O to, co kryje się pod terminem "Dzień Ukraińskiej Armii", gazeta zapytała Piotra Pipkę, dyrektora tej placówki.
"- Jest to oficjalne święto ukraińskiego wojska" - odpowiedział.
Na uwagę, że 14 października zwolennicy Stepana Bandery obchodzą jako dzień powstania zbrojnego ugrupowania UPA, dyrektor Pipka odparł, że jest to "czysty zbieg okoliczności".
Żadnych wątpliwości w tej kwestii nie mają zbulwersowane tym faktem organizacje kresowe. Jak powiedział "ND" Henryk Bajewicz, prezes Stowarzyszenia Kresowego "Podkamień" w Wołowie na Dolnym Śląsku, bez wątpienia chodzi tu o Organizację Ukraińskich Nacjonalistów, zwaną Ukraińską Powstańczą Armią, która w barbarzyński, nigdy wcześniej niespotykany sposób, wymordowała około 130 tysięcy Polaków: kobiet, dzieci i starców, a ponadto dziesiątki tysięcy Ukraińców, Ormian, Żydów, Czechów, Rosjan czy Romów.
W imieniu swojej organizacji, zaskoczonej faktem propagowania przez placówkę oświatową w Przemyślu ideałów nacjonalistycznych UPA, skierował on pismo do minister edukacji narodowej Katarzyny Hall. Stowarzyszenie, dopatrując się złamania prawa, rozważa też zawiadomienie prokuratury o możliwości popełnienia przestępstwa.
"Propagowanie ideologii faszystowskiej i komunistycznej, pochwalanie sprawców zbrodni ludobójstwa jest w Polsce prawnie zabronione. Uważam, że doszło zatem do popełnienia przestępstwa, lecz najpierw informuję o tym Panią Minister, choć inne działania również wchodzą w grę. Jestem przekonany, że z faktu tego zostaną wyciągnięte odpowiednie konsekwencje" - czytamy w jego liście.
W rozmowie z "ND" Bajewicz podkreślił, że zamieszczanie tego typu wiadomości jest rozpowszechnianiem za pomocą internetu treści godzących w dobre imię Polski, które idą w świat.
"- Mamy do czynienia z propagowaniem ideologii nacjonalistycznej, a co za tym idzie - wrogiej działalności wobec Polski, i to za pieniądze polskiego podatnika. Odbieram to także osobiście jako potomek ofiar ukraińskiego nacjonalizmu. Ciekawi nas reakcja resortu edukacji, reakcja polskich władz. To nieprawdopodobne, że grono nauczycielskie doprowadza do sytuacji, że ukraińska młodzież szkolna - obywatele polskiego państwa - oddaje hołd członkom ludobójczej organizacji, która wyrokiem polskiego sądu została uznana za zbrodniczą i których zbrodnie potępione zostały specjalną uchwałą Sejmu z 15 lipca 2009 roku" - powiedział gazecie.

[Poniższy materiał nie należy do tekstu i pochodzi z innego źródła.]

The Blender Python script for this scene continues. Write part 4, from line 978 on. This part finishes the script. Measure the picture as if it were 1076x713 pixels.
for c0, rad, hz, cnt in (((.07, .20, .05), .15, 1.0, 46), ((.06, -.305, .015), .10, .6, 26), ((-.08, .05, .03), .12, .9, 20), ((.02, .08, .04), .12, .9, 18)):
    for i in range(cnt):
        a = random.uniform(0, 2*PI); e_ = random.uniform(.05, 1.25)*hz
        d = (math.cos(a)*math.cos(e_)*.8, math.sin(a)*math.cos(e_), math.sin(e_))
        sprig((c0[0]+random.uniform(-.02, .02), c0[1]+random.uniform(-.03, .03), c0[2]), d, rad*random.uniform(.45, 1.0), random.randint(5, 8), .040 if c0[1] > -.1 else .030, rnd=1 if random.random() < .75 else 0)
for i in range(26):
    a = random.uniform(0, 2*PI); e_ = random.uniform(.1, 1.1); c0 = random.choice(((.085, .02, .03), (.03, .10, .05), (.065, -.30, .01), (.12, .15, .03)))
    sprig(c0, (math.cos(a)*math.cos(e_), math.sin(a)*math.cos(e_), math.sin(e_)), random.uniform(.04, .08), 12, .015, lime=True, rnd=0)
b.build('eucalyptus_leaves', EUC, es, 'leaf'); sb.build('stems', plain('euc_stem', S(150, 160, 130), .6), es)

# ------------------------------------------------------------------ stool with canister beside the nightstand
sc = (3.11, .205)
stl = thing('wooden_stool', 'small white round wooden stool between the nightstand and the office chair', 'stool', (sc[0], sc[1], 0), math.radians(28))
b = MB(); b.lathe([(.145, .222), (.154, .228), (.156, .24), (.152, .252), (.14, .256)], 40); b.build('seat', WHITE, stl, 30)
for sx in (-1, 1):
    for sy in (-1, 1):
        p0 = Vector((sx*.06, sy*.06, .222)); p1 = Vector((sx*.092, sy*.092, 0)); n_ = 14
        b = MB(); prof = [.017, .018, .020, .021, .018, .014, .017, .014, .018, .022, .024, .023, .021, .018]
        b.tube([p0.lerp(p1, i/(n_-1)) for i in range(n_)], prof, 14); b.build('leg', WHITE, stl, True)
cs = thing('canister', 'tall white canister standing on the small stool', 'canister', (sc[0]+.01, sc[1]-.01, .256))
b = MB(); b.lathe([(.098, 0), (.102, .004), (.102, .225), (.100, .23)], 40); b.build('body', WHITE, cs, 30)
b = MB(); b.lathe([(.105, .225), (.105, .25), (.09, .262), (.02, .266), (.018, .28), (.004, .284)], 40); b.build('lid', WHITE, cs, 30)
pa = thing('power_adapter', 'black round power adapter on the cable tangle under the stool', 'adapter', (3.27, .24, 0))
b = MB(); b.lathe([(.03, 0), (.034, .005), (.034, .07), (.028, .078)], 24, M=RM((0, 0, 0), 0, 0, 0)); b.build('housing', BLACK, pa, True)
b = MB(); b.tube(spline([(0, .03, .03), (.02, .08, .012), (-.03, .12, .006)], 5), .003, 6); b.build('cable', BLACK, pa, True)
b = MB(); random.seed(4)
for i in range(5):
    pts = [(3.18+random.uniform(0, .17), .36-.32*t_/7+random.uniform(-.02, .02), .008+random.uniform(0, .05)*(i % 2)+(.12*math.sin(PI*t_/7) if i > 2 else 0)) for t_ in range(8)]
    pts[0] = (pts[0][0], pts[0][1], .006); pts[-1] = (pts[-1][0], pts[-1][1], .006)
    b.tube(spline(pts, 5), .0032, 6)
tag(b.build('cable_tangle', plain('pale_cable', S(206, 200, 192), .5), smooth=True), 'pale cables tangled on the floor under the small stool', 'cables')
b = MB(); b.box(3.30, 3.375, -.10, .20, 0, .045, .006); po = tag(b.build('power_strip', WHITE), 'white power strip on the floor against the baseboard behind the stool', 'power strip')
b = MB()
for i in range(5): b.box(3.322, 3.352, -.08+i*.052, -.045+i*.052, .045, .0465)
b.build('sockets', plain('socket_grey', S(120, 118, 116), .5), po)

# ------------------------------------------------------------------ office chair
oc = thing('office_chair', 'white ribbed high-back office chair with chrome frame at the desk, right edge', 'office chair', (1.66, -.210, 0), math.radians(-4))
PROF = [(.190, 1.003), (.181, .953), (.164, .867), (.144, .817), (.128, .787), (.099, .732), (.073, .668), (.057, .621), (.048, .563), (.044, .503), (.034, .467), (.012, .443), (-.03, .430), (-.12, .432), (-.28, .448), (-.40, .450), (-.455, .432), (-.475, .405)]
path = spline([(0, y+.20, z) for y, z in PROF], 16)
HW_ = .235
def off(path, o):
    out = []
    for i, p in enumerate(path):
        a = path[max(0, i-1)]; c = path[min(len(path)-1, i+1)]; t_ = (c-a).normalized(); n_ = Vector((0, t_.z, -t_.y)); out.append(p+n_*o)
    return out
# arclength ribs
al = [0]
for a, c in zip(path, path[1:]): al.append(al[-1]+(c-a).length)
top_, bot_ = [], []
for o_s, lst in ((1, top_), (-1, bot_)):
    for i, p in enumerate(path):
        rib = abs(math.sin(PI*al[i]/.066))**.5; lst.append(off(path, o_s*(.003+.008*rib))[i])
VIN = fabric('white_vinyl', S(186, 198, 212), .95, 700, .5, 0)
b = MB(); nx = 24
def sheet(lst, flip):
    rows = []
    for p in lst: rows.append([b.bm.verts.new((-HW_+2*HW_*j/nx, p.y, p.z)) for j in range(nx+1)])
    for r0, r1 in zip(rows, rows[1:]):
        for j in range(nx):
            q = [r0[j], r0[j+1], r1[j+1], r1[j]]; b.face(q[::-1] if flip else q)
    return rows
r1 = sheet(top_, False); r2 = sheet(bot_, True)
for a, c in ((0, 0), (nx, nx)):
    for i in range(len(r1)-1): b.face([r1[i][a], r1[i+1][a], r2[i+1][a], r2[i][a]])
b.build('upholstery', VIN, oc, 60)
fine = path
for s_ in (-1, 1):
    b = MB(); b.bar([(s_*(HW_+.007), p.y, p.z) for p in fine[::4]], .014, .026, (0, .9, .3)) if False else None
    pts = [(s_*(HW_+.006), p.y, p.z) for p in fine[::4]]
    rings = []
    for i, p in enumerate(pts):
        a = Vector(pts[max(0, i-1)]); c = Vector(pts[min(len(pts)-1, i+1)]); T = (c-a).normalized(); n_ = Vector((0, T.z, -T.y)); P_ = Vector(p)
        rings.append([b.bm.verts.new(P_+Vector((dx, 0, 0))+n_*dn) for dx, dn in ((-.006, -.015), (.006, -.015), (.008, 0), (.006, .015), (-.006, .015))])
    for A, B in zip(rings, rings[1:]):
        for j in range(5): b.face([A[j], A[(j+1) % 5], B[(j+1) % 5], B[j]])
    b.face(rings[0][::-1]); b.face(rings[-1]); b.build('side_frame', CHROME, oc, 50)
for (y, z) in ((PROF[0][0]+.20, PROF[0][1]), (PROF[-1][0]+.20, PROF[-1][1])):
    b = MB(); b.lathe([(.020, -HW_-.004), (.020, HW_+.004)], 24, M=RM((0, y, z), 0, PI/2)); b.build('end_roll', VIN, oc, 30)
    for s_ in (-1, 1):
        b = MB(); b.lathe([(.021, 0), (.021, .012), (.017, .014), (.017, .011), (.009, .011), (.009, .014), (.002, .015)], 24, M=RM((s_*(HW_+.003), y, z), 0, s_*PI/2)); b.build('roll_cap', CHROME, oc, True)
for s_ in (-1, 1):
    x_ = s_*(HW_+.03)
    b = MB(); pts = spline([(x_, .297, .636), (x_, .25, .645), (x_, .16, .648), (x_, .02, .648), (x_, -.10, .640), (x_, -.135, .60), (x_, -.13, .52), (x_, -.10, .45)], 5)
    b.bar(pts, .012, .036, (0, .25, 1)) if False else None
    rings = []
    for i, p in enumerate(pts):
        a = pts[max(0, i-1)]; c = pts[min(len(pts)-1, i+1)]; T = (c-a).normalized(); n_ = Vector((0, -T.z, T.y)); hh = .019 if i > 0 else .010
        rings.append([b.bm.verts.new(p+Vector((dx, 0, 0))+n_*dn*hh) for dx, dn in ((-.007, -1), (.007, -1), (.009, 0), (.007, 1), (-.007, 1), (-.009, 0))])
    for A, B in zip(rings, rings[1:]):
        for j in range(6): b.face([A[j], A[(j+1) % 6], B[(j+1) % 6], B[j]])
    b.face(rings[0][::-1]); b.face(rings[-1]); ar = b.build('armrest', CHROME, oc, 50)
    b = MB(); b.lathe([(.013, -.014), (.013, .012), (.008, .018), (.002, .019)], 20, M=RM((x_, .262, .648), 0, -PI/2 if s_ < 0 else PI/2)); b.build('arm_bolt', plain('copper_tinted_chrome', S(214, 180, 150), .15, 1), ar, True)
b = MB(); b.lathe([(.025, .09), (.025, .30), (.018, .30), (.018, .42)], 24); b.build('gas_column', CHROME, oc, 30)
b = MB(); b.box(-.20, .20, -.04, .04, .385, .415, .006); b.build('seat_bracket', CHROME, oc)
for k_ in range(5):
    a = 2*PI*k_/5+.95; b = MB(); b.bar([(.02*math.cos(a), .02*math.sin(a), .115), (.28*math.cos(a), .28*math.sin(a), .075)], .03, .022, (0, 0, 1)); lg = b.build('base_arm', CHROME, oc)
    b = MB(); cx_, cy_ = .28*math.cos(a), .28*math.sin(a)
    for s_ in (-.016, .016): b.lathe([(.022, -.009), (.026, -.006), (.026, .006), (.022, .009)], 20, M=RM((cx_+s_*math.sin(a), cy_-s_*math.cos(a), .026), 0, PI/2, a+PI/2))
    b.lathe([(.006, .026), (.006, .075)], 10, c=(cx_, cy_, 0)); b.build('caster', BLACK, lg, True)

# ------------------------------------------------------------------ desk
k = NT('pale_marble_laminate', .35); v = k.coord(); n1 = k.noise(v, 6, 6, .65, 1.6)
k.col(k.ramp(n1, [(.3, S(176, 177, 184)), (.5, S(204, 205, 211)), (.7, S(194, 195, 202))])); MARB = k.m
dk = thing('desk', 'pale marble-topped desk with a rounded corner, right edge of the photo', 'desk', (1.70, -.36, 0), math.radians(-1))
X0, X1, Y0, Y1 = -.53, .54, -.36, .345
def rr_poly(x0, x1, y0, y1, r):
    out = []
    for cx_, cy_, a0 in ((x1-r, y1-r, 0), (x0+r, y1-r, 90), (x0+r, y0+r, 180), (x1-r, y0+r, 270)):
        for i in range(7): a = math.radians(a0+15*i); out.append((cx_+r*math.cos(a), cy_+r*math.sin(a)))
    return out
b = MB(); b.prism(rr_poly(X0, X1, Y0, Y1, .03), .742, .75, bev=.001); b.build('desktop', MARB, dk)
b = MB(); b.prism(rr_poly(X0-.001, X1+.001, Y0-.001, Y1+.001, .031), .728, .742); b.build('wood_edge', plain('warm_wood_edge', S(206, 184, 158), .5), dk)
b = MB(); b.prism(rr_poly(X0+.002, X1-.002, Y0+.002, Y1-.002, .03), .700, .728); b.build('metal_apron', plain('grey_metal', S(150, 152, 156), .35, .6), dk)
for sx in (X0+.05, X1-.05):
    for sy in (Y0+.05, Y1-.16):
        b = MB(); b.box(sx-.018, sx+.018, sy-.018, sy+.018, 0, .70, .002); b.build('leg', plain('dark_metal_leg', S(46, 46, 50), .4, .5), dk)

Zaskoczenia faktem propagowania UPA na oficjalnej stronie polskiej szkoły, nie kryje też dr Zapałowski.
"- To szokujące, że w oficjalny program uroczystości szkolnych wpisuje się coś takiego. 14 października to dzień ustanowiony przez ukraińskich nacjonalistów jako data powstania zbrojnego ugrupowania UPA, co nastąpiło 14 października 1942 roku. Jeżeli wbrew deklaracjom najwyższych władz państwowych, organów ustawodawczych w Polsce, w woj. podkarpackim ktoś publikuje takie informacje na stronie szkoły publicznej, bo jest to szkoła państwowa tylko z ukraińskim językiem nauczania, jeżeli tak się wychowuje młodzież za polskie pieniądze, to jest to skandal. Podobna sytuacja dotycząca Polaków na Ukrainie byłaby nie do pomyślenia" - stwierdził na łamach "Naszego Dziennika".